Another thing to look at is travel. The “as the crow flies” distance isn’t an accurate indicator. If you can take a single direct flight to, for example, Salt Lake City, you may find that this isn’t really any more difficult than getting to Ithaca or Burlington. Or maybe it is - you have to look at it from your particular starting point. Look specifically at both the elapsed time to get to each school, and also the relative complexity. Opportunities for delays and complications rise exponentially with multiple connections, and some locations are more vulnerable to weather delays than others. Getting to Eugene, OR from PA sounds like a hassle to me - there aren’t a ton of direct flights to Portland from the east coast, and then Eugene is nearly two hours from Portland.
What else is important to you? Recreational opportunities and EC’s? Honors College opportunities? Whatever your priorities are, make a tab for the ones you care about and note the important attributes of the schools you’re considering.
This is a good problem to have, and you do have time. But if you can narrow down to 2-3 front-runners, then visiting those last few before making a final decision may become realistic and wise.
@adenvh36 Love this thread, thanks for posting it. A student who likes everything and would be happy everywhere - priceless and rare. You may be the first student in history to have American University and the University of Utah in your top 5! Ok probably not, but still… If you start a gofundme to raise funds for a visit to Utah and Oregon, I’ll donate the first $100! (not that I have any dog in the hunt here, I just want to read the trip report:)

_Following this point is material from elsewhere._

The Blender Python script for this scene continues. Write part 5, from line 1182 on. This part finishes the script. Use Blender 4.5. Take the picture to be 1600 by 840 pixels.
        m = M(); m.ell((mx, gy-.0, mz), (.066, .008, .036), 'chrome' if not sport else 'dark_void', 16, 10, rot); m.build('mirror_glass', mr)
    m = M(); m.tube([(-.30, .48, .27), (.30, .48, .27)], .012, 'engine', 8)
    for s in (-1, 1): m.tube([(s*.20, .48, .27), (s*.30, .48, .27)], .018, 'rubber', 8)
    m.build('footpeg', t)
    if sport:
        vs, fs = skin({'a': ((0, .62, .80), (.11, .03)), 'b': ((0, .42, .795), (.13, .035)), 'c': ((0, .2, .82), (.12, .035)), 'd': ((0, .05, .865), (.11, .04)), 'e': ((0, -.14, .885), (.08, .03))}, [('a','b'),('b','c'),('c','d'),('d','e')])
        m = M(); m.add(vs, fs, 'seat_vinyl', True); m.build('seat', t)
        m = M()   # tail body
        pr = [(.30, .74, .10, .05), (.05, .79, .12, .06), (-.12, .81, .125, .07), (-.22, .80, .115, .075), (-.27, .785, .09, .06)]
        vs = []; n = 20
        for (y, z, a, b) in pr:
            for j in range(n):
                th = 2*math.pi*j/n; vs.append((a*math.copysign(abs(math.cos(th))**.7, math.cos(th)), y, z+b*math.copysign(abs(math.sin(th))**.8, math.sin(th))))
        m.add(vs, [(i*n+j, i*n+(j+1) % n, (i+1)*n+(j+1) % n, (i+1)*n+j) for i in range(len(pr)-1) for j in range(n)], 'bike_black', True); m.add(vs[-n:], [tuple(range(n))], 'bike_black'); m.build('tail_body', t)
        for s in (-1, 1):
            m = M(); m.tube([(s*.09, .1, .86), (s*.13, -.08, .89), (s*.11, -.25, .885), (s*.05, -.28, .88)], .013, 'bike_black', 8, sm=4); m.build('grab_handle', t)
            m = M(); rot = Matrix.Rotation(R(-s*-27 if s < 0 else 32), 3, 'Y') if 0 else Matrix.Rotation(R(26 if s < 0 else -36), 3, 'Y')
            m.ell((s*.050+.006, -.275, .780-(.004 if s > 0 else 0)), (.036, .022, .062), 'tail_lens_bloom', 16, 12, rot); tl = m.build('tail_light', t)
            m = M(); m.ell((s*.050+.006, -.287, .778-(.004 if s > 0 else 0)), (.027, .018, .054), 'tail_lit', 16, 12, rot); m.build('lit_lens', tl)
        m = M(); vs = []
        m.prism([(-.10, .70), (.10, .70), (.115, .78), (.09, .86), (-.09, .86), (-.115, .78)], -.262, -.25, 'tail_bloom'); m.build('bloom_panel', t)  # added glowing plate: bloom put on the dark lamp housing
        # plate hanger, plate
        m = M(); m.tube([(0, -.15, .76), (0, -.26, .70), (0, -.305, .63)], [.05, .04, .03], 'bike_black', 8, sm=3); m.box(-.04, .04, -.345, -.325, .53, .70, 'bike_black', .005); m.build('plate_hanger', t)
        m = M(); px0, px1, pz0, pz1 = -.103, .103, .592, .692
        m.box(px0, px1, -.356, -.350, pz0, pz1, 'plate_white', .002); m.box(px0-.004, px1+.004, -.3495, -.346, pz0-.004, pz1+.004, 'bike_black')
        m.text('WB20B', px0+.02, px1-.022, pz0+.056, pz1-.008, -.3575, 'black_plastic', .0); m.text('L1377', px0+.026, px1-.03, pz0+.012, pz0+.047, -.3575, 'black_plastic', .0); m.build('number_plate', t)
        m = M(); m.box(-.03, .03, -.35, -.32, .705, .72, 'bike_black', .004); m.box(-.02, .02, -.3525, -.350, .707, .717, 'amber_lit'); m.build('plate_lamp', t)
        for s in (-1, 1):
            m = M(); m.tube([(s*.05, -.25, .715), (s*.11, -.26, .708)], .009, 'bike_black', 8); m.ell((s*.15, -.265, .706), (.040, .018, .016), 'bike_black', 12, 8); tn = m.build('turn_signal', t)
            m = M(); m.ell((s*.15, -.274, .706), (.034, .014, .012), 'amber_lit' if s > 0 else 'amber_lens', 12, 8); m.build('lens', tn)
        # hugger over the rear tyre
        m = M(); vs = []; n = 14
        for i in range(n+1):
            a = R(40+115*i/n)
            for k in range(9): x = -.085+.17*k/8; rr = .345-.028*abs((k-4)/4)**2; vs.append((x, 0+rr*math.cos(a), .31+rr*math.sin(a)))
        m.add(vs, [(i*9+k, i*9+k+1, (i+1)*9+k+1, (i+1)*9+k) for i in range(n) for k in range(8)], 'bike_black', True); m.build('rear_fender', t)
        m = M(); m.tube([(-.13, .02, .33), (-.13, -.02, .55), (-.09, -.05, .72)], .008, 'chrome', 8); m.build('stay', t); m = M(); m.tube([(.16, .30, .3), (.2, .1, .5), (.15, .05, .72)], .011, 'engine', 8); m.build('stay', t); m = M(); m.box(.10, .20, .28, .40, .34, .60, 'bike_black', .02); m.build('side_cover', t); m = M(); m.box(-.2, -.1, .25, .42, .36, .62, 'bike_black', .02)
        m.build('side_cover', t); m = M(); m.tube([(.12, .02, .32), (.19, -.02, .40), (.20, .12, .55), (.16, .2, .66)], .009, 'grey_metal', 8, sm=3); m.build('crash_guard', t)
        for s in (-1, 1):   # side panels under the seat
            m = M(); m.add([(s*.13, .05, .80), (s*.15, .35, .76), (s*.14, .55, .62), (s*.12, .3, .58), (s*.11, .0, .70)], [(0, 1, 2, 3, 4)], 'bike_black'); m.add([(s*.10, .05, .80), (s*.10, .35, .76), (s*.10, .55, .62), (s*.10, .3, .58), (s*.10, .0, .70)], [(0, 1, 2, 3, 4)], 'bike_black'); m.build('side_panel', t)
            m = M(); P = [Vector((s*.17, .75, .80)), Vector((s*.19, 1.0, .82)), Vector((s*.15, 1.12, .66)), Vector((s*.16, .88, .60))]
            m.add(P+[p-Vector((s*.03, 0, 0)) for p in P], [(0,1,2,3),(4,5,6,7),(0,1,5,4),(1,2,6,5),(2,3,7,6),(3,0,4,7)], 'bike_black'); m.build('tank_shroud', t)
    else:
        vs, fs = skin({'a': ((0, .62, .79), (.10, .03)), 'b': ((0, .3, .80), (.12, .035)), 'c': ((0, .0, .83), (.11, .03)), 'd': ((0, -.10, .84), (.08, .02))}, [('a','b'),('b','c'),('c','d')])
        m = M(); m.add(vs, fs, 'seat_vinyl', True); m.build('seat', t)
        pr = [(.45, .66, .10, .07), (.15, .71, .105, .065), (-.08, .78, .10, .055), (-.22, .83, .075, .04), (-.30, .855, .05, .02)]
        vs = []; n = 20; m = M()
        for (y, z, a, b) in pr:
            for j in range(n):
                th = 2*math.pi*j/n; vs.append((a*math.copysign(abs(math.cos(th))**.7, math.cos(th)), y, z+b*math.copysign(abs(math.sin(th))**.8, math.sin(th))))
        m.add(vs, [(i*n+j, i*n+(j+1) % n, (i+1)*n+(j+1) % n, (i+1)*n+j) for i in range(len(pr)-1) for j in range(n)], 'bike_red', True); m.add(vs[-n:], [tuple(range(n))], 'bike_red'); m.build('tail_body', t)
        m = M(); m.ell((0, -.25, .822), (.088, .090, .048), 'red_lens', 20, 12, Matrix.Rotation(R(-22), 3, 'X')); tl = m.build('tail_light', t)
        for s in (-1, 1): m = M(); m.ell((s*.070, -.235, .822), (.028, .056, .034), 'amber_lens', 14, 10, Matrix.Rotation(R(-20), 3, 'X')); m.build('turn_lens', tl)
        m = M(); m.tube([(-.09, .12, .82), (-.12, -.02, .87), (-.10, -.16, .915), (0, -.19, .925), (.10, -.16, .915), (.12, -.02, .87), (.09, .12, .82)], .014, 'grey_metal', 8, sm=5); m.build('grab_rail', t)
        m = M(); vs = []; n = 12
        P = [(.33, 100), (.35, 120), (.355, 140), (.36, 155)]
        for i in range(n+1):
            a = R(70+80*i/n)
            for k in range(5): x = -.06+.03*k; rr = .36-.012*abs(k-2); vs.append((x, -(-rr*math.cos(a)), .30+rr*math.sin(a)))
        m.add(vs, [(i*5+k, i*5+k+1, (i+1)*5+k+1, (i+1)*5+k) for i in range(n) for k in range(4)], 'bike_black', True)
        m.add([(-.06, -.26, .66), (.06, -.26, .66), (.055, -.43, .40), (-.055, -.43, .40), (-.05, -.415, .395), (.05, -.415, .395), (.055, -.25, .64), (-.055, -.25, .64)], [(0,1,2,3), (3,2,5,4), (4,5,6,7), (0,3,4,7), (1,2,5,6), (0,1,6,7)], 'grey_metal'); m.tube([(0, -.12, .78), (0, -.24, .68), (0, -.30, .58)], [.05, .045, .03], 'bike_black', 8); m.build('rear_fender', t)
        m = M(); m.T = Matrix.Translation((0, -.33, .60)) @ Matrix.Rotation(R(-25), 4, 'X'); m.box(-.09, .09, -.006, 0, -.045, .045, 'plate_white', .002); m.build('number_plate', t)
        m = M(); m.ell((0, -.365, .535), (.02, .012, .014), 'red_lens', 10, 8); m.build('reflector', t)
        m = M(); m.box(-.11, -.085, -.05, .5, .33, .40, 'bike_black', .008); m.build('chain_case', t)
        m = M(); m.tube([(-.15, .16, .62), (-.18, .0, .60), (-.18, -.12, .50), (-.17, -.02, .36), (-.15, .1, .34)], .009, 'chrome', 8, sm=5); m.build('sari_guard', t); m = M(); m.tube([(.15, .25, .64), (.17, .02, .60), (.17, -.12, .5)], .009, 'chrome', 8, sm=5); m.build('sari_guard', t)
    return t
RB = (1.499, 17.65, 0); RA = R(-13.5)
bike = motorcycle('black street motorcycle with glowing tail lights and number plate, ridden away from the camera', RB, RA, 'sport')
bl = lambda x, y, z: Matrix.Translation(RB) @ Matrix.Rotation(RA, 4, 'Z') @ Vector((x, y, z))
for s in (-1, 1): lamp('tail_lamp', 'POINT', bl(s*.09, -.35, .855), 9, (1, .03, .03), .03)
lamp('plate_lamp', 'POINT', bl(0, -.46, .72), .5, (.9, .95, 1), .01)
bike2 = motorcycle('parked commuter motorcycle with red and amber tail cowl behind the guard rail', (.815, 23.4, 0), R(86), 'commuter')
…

Aww. Just discovered this website and I am so thankful that I have come across a community this warm and eager to help. Taking time out of your day to type paragraphs helping a random kid you don’t know is extremely admirable so I deeply thank everyone who has responded.
As far as starting a gofundme hahah. We can see about that, but I would be hesitant to accept money when you guys have already done so much. If I do go to Utah or Oregon I will be sure to keep you all updated.
@aquapt’s post is excellent. Since you are undecided, you need to go somewhere that has a wide range of majors in your interests. My D was pretty set on major by senior year, but went to a place that had all of the majors she ever considered. Another college she looked at, had only one major she would even consider doing. If you have some majors in mind, go further and compare what courses each college offers in those majors and see which look best. My D found that different colleges took different approaches to her major.
And travel. The far away school D looked at had a three hour layover and figuring out a ride to and from the airport on the college side. Both ends smaller airports so not a lot of flights in a day if one would be cancelled. She decided not to deal with that hassle.
Above all, though, look at costs and don’t get in over your head with debt.
BTW, this may not be relevant to the OP’s question, but I’d like to point out that there are a lot of students who enroll in American colleges and universities who never set foot on campus until they arrive: they’re called international students. They’re often so happy to be in the U.S., ready to experience a new environment (even if that means being in Nowhere, Iowa or Nowhere, Nebraska) that issues of perfect fit never cross their minds.